• [Extracted data entries]
·····

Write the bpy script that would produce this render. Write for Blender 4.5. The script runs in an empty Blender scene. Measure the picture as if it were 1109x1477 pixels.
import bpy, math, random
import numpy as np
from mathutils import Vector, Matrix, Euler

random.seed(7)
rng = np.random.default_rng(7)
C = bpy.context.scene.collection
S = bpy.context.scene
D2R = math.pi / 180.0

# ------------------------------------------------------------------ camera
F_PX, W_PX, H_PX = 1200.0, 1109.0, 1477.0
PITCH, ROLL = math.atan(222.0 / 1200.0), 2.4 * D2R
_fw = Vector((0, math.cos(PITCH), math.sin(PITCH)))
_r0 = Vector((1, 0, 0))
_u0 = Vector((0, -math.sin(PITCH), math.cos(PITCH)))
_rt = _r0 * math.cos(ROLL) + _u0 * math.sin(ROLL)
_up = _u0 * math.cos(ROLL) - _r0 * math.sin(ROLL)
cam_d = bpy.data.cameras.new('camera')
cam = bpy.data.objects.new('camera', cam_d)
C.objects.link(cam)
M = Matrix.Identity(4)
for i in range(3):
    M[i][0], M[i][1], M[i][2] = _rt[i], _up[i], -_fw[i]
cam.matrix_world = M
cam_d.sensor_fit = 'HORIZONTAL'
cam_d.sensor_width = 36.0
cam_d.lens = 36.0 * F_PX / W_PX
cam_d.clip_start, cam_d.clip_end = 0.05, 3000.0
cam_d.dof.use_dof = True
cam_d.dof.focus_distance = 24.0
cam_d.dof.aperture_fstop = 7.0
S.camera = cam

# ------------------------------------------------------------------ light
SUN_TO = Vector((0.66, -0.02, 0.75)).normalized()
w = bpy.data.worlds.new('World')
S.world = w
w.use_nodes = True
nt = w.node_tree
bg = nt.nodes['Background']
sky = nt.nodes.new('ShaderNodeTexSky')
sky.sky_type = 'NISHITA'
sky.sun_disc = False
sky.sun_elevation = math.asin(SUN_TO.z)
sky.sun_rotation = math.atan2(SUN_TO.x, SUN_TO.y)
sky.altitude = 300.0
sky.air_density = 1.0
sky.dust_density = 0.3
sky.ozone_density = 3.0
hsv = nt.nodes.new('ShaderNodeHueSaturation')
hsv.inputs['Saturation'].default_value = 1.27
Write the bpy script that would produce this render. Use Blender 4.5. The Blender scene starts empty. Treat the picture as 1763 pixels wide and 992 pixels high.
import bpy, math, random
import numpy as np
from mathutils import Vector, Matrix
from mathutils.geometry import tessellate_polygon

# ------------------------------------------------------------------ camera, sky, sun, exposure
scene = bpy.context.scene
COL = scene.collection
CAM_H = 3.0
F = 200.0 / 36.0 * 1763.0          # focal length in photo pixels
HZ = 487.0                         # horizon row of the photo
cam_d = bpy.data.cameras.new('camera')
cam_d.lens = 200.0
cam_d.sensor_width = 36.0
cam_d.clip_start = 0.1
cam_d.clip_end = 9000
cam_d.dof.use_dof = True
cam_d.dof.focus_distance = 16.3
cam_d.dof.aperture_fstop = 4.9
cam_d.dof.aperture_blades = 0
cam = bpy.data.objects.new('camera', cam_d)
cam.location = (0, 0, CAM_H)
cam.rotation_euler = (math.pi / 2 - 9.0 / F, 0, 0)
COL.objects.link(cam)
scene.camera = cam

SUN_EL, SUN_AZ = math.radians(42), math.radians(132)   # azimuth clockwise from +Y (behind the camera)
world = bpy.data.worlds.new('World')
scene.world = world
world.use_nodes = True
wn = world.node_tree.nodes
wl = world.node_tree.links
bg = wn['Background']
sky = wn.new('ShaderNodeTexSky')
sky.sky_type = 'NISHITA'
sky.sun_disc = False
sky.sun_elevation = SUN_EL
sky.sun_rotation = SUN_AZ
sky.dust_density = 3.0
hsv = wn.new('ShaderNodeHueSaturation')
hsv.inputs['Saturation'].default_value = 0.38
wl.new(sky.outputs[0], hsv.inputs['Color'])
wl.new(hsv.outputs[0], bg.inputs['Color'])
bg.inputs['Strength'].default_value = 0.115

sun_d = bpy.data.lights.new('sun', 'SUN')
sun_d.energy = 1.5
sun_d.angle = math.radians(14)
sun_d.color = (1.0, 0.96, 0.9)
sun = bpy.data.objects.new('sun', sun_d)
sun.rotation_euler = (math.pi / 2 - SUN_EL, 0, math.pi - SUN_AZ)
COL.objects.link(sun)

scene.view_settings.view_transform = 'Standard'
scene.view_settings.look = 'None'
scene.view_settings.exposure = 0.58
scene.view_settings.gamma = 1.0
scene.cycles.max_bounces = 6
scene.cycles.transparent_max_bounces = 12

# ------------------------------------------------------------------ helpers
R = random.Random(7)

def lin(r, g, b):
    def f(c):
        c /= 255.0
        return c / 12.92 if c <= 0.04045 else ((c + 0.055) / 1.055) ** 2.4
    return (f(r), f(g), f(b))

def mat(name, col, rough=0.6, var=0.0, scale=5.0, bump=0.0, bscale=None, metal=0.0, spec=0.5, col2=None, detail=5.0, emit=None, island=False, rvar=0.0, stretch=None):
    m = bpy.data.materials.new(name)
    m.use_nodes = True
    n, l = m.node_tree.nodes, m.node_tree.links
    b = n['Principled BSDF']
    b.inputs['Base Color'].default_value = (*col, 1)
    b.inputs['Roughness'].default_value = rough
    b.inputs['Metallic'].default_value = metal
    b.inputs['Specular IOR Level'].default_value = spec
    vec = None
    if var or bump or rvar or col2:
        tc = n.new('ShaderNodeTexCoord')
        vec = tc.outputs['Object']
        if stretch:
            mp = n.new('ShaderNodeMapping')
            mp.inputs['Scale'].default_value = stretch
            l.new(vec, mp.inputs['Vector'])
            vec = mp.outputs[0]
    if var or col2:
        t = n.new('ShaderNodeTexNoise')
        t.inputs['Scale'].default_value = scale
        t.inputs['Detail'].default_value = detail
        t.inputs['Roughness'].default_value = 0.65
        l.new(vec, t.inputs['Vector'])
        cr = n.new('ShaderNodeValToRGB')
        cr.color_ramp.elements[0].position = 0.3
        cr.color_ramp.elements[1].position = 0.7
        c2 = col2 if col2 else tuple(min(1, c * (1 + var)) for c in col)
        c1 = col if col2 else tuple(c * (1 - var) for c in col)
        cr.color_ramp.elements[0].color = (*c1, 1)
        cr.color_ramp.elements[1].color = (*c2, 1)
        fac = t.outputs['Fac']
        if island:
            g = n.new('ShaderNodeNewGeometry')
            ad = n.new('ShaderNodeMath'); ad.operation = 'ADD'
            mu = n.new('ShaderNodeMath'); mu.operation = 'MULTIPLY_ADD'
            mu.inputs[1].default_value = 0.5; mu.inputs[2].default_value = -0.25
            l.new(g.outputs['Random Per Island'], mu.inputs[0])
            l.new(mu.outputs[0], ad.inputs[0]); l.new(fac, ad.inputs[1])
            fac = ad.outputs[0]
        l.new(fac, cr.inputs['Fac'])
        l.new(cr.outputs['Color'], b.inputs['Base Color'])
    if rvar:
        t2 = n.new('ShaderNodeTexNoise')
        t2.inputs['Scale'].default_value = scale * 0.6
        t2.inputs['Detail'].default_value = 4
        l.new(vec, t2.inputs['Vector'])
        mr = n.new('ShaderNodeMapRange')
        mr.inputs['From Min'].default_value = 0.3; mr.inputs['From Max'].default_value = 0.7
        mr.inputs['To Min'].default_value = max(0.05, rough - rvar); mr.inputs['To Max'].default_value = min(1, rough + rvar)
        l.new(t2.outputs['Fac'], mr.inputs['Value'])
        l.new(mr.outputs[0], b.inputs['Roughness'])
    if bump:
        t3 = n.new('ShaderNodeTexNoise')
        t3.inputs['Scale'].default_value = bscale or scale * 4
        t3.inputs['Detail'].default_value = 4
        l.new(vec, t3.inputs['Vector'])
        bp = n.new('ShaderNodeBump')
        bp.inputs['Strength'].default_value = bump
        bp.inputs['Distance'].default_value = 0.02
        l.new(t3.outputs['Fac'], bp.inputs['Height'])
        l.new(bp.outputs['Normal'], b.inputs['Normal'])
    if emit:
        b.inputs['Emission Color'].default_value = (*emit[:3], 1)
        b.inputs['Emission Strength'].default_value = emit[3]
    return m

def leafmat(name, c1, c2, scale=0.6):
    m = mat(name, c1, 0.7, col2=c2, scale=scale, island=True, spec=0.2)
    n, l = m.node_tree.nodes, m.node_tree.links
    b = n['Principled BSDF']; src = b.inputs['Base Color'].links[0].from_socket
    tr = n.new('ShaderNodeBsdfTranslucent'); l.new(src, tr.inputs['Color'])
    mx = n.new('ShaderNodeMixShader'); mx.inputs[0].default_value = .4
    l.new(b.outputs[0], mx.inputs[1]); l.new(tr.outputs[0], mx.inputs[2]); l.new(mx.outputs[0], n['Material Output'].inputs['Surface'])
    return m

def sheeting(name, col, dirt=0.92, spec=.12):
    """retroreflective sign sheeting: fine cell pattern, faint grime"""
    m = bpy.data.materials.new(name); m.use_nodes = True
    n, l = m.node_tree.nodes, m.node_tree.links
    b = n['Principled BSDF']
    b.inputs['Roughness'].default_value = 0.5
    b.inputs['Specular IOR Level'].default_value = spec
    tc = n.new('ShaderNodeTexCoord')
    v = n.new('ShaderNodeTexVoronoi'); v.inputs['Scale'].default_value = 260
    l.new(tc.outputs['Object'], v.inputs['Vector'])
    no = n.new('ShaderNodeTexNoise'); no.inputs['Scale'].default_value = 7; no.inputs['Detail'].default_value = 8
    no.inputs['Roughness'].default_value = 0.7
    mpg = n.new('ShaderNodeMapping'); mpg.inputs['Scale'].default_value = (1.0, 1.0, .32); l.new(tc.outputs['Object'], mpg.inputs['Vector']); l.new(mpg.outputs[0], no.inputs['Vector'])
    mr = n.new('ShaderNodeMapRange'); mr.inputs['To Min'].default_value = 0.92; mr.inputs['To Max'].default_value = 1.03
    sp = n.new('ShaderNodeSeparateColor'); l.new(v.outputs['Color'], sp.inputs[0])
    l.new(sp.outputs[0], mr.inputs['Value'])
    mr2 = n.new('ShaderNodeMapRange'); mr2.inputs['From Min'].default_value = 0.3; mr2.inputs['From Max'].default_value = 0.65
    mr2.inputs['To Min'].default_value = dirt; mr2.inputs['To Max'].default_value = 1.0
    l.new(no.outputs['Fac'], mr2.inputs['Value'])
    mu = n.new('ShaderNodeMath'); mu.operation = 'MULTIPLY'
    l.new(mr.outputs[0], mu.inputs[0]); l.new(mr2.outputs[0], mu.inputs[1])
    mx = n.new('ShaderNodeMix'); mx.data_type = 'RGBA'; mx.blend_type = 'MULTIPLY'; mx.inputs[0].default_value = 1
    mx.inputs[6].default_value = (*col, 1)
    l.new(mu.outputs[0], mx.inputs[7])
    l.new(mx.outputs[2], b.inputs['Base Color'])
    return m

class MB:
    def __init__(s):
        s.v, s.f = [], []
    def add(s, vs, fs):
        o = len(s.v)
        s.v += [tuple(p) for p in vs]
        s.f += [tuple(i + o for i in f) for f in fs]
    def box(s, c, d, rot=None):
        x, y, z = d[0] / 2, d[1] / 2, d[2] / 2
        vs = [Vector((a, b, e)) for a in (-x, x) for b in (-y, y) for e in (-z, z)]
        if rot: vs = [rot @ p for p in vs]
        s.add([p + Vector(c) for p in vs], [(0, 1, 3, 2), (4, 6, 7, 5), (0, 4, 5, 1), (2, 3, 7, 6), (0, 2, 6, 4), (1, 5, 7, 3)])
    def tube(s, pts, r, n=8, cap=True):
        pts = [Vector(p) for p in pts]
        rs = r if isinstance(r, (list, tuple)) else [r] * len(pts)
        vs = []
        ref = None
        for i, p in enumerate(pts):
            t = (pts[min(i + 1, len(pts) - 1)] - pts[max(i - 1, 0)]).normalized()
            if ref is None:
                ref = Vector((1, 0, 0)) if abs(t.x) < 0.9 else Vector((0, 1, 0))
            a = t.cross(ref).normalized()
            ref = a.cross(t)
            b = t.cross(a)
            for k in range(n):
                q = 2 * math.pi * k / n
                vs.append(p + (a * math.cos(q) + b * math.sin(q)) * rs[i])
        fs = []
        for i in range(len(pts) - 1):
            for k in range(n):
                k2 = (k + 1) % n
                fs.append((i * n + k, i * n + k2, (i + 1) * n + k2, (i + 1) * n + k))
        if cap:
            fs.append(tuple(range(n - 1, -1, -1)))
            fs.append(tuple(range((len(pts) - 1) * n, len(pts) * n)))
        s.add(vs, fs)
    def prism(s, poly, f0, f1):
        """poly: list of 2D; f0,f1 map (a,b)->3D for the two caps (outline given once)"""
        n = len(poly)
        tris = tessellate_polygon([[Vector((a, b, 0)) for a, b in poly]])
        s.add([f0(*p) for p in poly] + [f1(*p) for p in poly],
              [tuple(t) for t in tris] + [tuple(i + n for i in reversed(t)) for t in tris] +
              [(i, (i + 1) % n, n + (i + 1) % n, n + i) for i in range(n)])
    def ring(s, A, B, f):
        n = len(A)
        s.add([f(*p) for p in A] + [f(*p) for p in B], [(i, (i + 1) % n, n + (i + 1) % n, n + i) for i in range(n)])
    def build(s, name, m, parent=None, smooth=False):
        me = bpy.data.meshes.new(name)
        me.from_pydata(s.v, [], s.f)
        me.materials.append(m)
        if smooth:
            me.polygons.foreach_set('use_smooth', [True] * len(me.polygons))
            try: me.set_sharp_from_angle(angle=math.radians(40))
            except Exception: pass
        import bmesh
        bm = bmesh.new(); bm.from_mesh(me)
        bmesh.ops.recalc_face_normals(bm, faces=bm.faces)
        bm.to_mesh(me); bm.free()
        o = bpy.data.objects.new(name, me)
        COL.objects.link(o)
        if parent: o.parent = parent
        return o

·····

• [Task directions]
Everything from the first line through the line containing "D2R = math.pi / 180.0" should be quoted exactly, and nothing beyond it.

• [Task answer]
Write the bpy script that would produce this render. Write for Blender 4.5. The script runs in an empty Blender scene. Measure the picture as if it were 1109x1477 pixels.
import bpy, math, random
import numpy as np
from mathutils import Vector, Matrix, Euler

random.seed(7)
rng = np.random.default_rng(7)
C = bpy.context.scene.collection
S = bpy.context.scene
D2R = math.pi / 180.0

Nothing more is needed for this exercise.